昨日は元極道の僧侶、関口道薫さんが新年のご挨拶に自坊を訪れてくださいました。
有髪で普段着だとお坊さんには見えないかも知れませんが、企業のコンサルなどしているからであり、数年前に初めて私の所に来た時など『自分みたいのが、剃髪にして背広姿で街歩いていると職質にあってかなわないもんですから』と冗談とも真顔ともつかぬ顔で話す道薫さんに思わす笑ってしまった私でしたが、
私にしても得度直後などは運転中にポリ(警察)に止められ職質などに合う事もしばしばで、『職業は何をされている方ですか?』と言う警官に短く『坊主です』と当時多少残っていた反骨を込めて答えると(笑)提示した免許証から私の過去の身分帳にアクセスしたのか?『お坊様でしたか、それはどうもおつかれさまです。ところでトランク、ダッシュボード拝見していいですか?まさか拳銃とか隠し持っていないですよね?』などと、何ともにこやかに慇懃無礼な対応などもされたものです(笑)
でも、こうした事も身から出た錆、不良の世界で培った心の垢を落とす事に比例して経験して行くもので、これなどは笑い話しの他愛もない事ではありますが、元極道などと言うのはそれがどの様な仕事に就くにせよ、ふるいをかけられる様に試されるもので、堅気として生きて行く上で当たり前の様にくぐり抜けて行かなければなりません。
(今ではさすがに職質を受ける事はなくなりました笑)
道薫さんは、得度から師僧のいるお寺での行事や護摩供に出仕、参座するなどの下積みをした後、昨年には四度加行、伝法灌頂も無事成満し、晴れて真言宗の正式な僧侶である阿闍梨位を取得した方です。
在家出家にあるパターンとして、仕事や諸々、日々の生活に流されてしまい、お勤めや行法などからも遠ざかり、有名無実化している事を嘆く方などもいたりするものですが、道薫さんは早々にそれも手作りの護摩壇を自宅に設置するなどして、日々護摩行に励む他、お寺の雑務や行事にも参加するなどして余念が無い様です。
お師僧様にも恵まれている様ですが、同じ一門の兄弟子でも無い私にその都度礼節を尽くしてくれるその姿勢は、きっと、極道当時からそうであったに違い無く、目上の引き立てに合う資質と言うものは一朝一夕に培えるものではありません。

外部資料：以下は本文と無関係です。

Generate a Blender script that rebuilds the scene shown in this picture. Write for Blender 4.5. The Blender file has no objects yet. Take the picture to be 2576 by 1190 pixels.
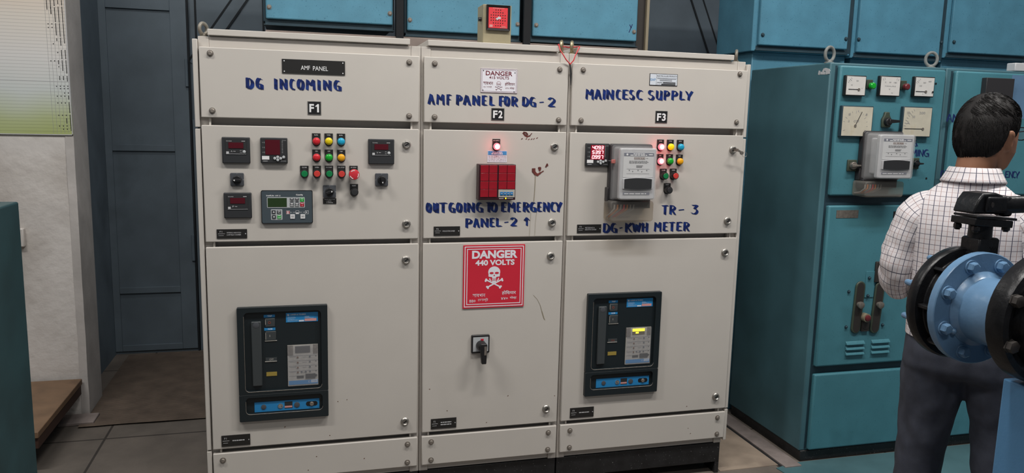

お互い元極道と言う事で、お釈迦様が雲の上から転がり落ちてくる様な脱線した話しなども楽しく、次回滝行でのご披露目指して法螺貝のお作法の伝授なども受けている様で『当日、チャルメラの笛の音と間違われぬ様頑張ります』などと冗談を言う道薫さんと大笑いした愚僧でした。
お年賀なども頂き有り難うございました。